»»
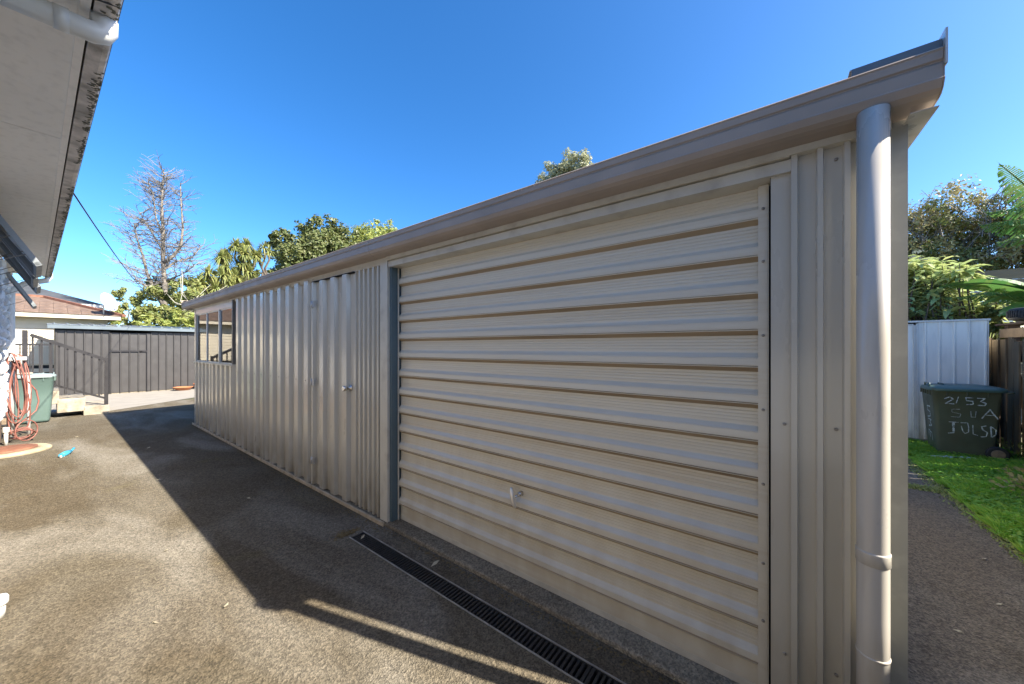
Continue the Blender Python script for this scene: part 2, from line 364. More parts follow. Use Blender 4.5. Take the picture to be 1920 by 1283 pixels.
# hidden walls
for nm, bx in (('end_wall', (1.80, 5.10, Y0 + .004, Y0 + .03)), ('end_wall', (1.80, 5.10, Y1 - .02, Y1)), ('back_wall', (5.08, 5.10, Y0 + .03, Y1 - .02))):
    if nm == 'back_wall': MB().box(bx[0], bx[1], bx[2], bx[3], .03, 2.42).build(nm, M_clad, gar)
    else:
        b = MB(); prof = [(bx[0], .03), (bx[1], .03), (bx[1], 2.50), (bx[0], 2.33)]; b.prism(prof, 'y', bx[2], bx[3]); b.build(nm, M_clad, gar, recalc=True)
        yo = bx[2] - .006 if bx[2] < 0 else bx[3] + .006
        me = MB().prism([(0, .03), (.012, 0.03), (.03, .03), (.03, 2.28), (0, 2.28)], 'y', min(yo, yo), yo + (.006 if bx[2] < 0 else -.006)).mesh('wall_rib')
        me.materials.append(M_clad)
        for k in range(17): inst('wall_rib', me, gar, (1.86 + k * .19, 0, 0))
# wall top plate flashing under the gutter
MB().box(1.726, 1.742, 2.632, Y1 + .01, 2.212, 2.263).build('wall_top_flashing', M_trim, gar)
MB().box(1.712, 1.746, -.299, 2.630, 2.236, 2.262).build('wall_top_flashing', M_trim, gar)
b = MB(); b.prism([(1.744, 2.232), (1.744, 2.236), (1.716, 2.236), (1.716, 2.232)], 'y', -.03, 2.62)
b.box(1.729, 1.747, -.035, 2.625, 2.180, 2.226); b.box(1.7475, 1.835, .03, 2.604, 2.18, 2.186); b.build('door_head_flashing', M_trim, gar)
MB().box(1.86, 1.88, -.03, 2.64, .03, 2.30).build('door_backing', M_dark, gar)  # dark panel added behind the curtain door to stop a light leak
MB().box(1.836, 1.859, -.02, 2.63, 2.19, 2.25).build('door_lintel', M_dark, gar)
# roller door
RX = 1.832; rp = .1565
rd = MB().box(RX - .004, RX + .012, .040, 2.595, .030, .062).build('roller_door', M_trim, gar)
prof = []
pr = [(0., 0.), (.002, -.001), (.019, -.0215), (.0205, -.0260), (.0230, -.0265), (.0245, -.0235), (.0265, -.0210), (.0290, -.0225), (.0570, -.0220), (.0590, -.0195), (.0610, -.0205), (.0800, -.0010), (.0830, 0.)]
for zf in (.098, .113, .128, .143): pr += [(zf - .002, 0.), (zf, -.0024), (zf + .002, 0.)]
pr += [(.1565, 0.)]
yl, yr = .046, 2.592
sl_m = MB()
for i in range(len(pr) - 1):
    (z0, x0), (z1, x1) = pr[i], pr[i + 1]
    sl_m.add([(x0, yr, z0), (x0, yl, z0), (x1, yl, z1), (x1, yr, z1)], [(0, 1, 2, 3)])
nfr = len(sl_m.f)
pb = [(x + .003, z) for z, x in pr]
sl_m.add([(x, y, z) for y in (yl, yr) for x, z in pb], [(i, i + 1, len(pb) + i + 1, len(pb) + i) for i in range(len(pb) - 1)])
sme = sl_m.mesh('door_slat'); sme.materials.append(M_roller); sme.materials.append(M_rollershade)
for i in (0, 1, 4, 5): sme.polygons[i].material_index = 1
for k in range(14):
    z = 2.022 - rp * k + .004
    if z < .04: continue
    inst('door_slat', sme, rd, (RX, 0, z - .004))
inst('door_slat', sme, rd, (RX, 0, 2.022 + rp))
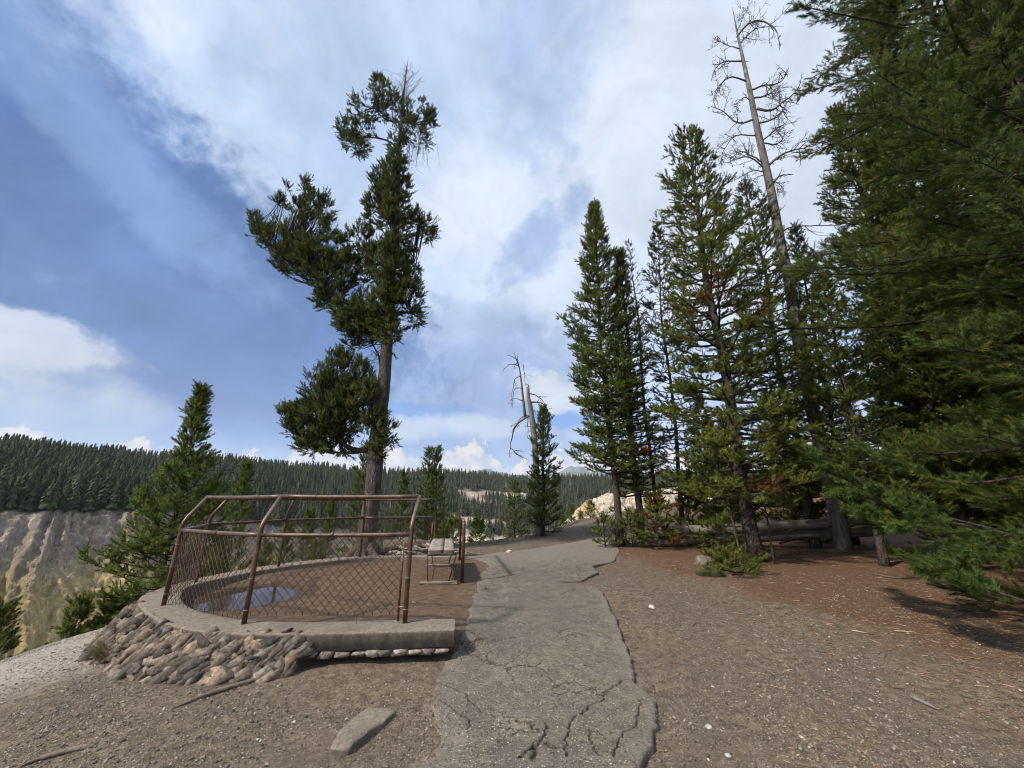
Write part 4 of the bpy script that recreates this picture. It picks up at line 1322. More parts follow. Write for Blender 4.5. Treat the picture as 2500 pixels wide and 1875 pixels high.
««
→ **REQUIREMENT**
Beginning with the line with "sme = sl_m.mesh('door_slat');", repeat the entries above exactly, up to and including the last line, leaving out pictures.

→ **THE RESULT**
sme = sl_m.mesh('door_slat'); sme.materials.append(M_roller); sme.materials.append(M_rollershade)
for i in (0, 1, 4, 5): sme.polygons[i].material_index = 1
for k in range(14):
    z = 2.022 - rp * k + .004
    if z < .04: continue
    inst('door_slat', sme, rd, (RX, 0, z - .004))
inst('door_slat', sme, rd, (RX, 0, 2.022 + rp))
Write part 4 of the bpy script that recreates this picture. It picks up at line 1322. More parts follow. Write for Blender 4.5. Treat the picture as 2500 pixels wide and 1875 pixels high.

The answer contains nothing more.